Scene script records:
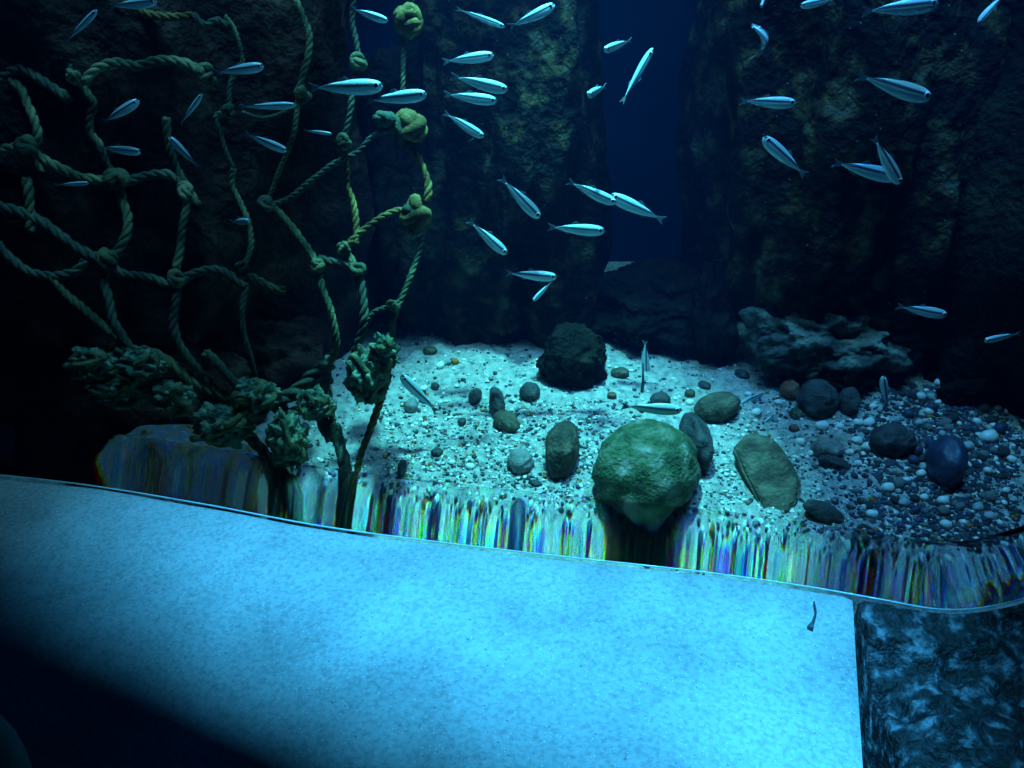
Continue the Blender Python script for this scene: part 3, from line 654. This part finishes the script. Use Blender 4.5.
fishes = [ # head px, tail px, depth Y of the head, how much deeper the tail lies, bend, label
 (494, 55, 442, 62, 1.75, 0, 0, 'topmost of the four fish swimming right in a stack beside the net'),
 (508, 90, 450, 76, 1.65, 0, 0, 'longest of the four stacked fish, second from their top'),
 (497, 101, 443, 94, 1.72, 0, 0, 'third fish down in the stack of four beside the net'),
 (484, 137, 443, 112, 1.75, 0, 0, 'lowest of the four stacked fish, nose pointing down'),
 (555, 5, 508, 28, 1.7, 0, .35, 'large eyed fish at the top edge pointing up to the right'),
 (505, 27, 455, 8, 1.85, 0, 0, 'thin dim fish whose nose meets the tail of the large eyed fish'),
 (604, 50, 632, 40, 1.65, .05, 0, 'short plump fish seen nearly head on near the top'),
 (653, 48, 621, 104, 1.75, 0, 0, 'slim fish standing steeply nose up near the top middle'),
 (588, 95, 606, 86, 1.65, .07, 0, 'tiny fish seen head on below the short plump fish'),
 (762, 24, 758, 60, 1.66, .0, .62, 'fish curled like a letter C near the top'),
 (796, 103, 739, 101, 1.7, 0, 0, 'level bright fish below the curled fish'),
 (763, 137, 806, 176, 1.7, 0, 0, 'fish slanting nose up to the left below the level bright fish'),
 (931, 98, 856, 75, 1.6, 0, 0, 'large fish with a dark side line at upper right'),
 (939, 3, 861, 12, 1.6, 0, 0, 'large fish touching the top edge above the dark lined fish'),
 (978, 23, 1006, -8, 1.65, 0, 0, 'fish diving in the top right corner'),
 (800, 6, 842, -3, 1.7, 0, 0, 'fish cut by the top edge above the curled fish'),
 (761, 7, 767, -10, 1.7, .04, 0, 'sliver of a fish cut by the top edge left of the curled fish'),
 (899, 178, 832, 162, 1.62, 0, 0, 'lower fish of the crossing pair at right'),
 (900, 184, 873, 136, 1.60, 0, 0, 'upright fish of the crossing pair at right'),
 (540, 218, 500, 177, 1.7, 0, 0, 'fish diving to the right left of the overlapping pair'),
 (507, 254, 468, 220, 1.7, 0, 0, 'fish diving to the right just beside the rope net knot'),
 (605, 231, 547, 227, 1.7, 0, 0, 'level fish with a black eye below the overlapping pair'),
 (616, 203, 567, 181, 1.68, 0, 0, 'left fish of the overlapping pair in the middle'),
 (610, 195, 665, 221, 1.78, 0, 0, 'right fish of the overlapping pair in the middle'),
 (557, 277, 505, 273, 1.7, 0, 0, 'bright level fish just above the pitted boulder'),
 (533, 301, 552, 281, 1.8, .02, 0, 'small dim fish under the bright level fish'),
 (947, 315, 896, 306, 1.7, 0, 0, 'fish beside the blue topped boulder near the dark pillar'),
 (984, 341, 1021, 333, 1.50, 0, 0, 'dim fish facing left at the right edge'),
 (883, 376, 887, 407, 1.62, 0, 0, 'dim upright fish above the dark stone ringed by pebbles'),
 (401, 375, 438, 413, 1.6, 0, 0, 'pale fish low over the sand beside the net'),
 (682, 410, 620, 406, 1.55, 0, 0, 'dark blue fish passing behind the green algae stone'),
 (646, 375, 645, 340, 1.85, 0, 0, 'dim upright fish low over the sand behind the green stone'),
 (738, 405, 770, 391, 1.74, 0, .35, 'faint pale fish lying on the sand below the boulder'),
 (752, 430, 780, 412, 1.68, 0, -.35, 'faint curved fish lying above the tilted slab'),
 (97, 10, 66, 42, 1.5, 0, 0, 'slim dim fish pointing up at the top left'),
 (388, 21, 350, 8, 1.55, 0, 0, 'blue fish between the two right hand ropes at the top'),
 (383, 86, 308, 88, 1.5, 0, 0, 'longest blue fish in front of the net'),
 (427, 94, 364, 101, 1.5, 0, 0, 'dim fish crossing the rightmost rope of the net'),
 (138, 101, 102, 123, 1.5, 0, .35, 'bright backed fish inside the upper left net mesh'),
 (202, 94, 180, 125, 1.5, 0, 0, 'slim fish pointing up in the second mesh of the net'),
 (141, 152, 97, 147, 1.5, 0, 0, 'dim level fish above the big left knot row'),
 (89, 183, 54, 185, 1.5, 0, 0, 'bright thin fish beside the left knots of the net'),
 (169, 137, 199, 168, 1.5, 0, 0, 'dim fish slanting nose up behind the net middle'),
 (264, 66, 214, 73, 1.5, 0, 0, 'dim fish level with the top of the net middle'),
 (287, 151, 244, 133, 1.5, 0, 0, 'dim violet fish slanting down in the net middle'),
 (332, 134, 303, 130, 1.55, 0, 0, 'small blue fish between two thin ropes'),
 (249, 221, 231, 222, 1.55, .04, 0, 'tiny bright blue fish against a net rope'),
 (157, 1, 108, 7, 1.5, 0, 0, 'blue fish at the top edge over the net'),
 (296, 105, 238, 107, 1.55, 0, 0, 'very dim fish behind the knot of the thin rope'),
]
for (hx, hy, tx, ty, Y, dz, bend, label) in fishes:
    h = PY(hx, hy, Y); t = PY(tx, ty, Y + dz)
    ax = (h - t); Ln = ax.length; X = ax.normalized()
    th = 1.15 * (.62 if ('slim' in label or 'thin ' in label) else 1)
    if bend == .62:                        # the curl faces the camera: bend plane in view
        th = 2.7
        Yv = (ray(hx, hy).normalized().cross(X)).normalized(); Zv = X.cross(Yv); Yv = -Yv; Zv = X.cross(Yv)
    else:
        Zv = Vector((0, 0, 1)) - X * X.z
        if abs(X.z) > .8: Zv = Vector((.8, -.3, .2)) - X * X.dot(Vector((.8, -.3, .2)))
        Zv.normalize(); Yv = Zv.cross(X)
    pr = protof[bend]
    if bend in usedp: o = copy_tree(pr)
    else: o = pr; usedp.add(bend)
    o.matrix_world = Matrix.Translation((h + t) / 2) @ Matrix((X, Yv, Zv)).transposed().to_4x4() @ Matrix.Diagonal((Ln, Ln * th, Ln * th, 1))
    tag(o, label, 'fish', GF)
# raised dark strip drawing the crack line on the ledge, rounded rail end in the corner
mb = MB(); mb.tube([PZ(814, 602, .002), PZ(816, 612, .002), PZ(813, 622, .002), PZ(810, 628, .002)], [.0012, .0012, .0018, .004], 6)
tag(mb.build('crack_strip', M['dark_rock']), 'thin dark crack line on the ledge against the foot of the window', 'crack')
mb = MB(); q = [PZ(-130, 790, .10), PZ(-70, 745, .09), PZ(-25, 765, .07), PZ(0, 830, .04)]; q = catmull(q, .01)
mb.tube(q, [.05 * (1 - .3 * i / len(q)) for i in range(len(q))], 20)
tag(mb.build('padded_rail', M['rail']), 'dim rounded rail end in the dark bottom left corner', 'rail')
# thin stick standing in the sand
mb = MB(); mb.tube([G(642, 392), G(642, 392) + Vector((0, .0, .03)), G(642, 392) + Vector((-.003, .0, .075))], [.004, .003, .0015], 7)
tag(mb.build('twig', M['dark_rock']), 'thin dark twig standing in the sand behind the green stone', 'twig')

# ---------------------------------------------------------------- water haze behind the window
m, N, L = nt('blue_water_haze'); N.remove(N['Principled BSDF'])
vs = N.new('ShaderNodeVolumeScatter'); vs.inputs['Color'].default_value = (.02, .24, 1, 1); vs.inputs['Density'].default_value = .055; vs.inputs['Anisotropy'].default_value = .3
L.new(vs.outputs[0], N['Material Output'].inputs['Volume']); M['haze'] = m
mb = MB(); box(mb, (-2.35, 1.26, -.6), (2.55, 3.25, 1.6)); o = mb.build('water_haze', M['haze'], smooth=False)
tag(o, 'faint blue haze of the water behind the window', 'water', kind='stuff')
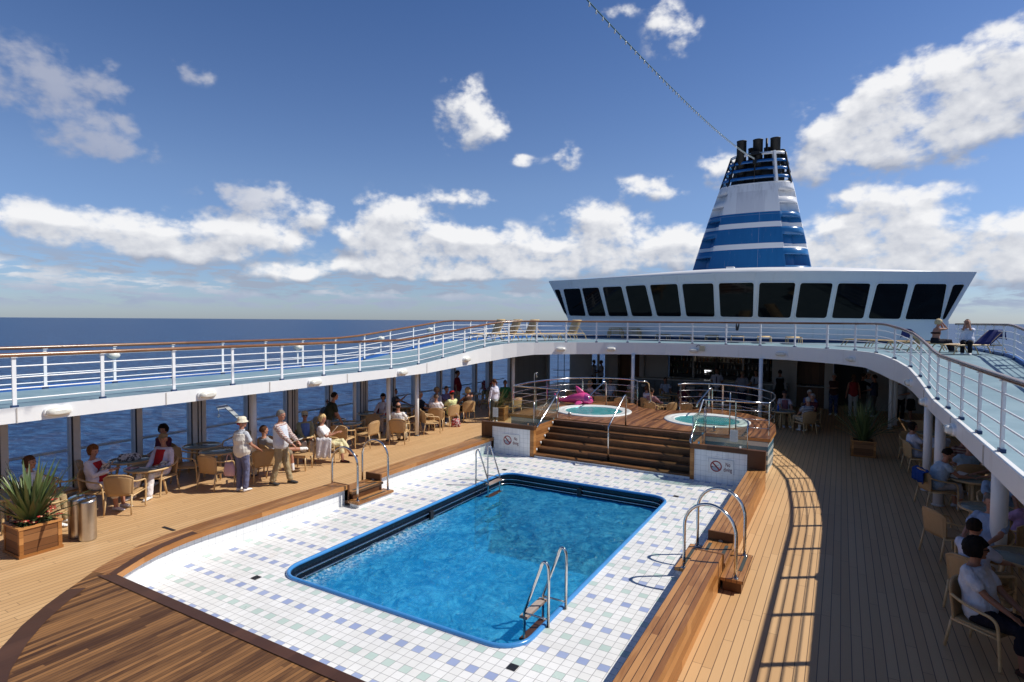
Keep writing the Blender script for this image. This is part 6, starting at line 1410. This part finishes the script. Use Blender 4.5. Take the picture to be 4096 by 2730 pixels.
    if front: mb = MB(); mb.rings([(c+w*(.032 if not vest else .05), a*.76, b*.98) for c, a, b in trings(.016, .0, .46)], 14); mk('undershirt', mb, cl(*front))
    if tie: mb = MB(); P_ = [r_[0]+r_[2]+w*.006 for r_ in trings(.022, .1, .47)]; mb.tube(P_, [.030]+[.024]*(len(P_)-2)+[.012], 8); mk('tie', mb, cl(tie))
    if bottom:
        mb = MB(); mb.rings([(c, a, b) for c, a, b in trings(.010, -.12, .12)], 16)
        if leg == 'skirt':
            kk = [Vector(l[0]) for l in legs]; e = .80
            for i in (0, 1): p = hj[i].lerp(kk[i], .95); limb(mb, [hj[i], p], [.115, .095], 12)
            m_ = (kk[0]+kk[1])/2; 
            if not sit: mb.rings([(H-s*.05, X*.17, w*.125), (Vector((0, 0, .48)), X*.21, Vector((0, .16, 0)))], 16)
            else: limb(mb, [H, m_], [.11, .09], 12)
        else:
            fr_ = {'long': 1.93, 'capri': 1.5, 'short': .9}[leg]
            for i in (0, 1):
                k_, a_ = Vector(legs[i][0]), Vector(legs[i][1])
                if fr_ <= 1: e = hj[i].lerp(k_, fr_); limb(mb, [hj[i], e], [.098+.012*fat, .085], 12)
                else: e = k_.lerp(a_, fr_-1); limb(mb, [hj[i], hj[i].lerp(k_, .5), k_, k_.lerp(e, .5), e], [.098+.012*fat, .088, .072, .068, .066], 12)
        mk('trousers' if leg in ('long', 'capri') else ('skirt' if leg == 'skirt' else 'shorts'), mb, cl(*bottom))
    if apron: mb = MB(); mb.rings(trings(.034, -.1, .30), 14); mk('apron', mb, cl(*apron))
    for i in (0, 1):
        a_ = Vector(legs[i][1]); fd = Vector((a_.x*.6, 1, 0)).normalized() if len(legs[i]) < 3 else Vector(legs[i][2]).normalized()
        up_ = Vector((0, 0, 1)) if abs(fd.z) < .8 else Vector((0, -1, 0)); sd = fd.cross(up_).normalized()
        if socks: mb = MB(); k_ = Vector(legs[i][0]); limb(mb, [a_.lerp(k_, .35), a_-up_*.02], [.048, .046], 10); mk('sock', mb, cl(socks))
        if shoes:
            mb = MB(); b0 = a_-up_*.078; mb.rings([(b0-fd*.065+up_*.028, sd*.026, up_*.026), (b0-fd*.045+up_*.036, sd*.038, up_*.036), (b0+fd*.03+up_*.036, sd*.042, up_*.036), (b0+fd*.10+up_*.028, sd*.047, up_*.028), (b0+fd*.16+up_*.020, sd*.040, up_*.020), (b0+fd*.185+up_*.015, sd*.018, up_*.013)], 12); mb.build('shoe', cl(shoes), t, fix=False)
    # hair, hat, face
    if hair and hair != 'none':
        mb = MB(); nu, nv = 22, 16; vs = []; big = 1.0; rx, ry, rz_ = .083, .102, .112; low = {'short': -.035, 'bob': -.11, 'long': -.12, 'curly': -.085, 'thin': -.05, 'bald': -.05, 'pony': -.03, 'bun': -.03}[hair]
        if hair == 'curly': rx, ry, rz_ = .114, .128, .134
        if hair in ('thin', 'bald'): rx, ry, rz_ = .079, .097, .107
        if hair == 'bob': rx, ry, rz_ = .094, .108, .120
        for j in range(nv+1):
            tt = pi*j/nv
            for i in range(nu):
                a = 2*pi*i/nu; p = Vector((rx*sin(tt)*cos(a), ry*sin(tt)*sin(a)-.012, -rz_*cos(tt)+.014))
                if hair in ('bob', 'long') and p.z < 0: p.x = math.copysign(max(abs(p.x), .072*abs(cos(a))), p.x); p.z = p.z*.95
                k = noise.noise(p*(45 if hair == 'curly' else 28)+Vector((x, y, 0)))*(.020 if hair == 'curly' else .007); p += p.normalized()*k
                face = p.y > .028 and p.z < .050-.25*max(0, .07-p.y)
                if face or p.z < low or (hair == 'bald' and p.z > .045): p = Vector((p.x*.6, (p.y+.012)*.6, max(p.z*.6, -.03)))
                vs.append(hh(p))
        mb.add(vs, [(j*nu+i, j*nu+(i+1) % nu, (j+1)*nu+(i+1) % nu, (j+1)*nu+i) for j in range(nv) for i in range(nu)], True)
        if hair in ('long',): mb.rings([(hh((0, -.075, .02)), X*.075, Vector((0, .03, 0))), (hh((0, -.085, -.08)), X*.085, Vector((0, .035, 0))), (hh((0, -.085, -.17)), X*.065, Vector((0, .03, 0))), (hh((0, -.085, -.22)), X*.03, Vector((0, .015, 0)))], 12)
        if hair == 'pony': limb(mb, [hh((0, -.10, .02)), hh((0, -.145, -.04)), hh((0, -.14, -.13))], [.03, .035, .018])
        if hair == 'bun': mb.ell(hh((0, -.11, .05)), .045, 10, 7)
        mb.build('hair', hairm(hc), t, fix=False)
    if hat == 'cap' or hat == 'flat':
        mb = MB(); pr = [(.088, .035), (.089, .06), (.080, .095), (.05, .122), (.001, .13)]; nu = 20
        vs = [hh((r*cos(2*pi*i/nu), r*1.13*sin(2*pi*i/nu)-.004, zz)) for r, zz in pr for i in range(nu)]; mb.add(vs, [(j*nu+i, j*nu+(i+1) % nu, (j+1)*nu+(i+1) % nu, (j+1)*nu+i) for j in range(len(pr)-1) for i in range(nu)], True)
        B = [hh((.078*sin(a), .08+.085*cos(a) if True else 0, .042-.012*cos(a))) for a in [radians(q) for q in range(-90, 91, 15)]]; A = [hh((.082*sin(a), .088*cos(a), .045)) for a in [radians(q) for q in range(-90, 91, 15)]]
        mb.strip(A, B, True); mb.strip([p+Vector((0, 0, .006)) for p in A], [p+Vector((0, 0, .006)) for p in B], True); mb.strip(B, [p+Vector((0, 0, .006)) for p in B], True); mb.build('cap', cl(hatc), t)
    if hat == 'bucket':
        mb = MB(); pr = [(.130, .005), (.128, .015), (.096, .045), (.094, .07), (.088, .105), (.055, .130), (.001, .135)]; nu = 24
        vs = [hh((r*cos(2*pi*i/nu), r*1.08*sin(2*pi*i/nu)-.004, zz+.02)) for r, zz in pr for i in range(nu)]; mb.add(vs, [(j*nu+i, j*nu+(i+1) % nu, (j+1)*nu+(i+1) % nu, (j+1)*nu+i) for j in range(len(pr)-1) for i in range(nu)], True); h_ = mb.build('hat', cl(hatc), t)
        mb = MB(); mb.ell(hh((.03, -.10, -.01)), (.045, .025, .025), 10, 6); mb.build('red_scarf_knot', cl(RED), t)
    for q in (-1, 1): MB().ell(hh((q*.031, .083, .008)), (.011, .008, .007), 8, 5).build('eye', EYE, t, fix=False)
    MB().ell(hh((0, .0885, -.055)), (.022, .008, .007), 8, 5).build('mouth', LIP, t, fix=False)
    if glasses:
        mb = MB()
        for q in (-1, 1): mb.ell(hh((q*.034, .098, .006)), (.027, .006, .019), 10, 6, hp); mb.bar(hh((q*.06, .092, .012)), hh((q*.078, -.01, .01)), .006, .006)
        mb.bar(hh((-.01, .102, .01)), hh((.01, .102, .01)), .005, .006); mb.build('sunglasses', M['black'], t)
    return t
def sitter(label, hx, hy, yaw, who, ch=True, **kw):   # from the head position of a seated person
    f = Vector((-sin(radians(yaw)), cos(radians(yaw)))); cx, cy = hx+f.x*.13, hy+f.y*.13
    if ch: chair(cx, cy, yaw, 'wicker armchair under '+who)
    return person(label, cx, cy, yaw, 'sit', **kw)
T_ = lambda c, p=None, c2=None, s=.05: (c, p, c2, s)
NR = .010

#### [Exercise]
State how many lines of the records above contain the word "part", and give only that number.

#### [Worked answer]
2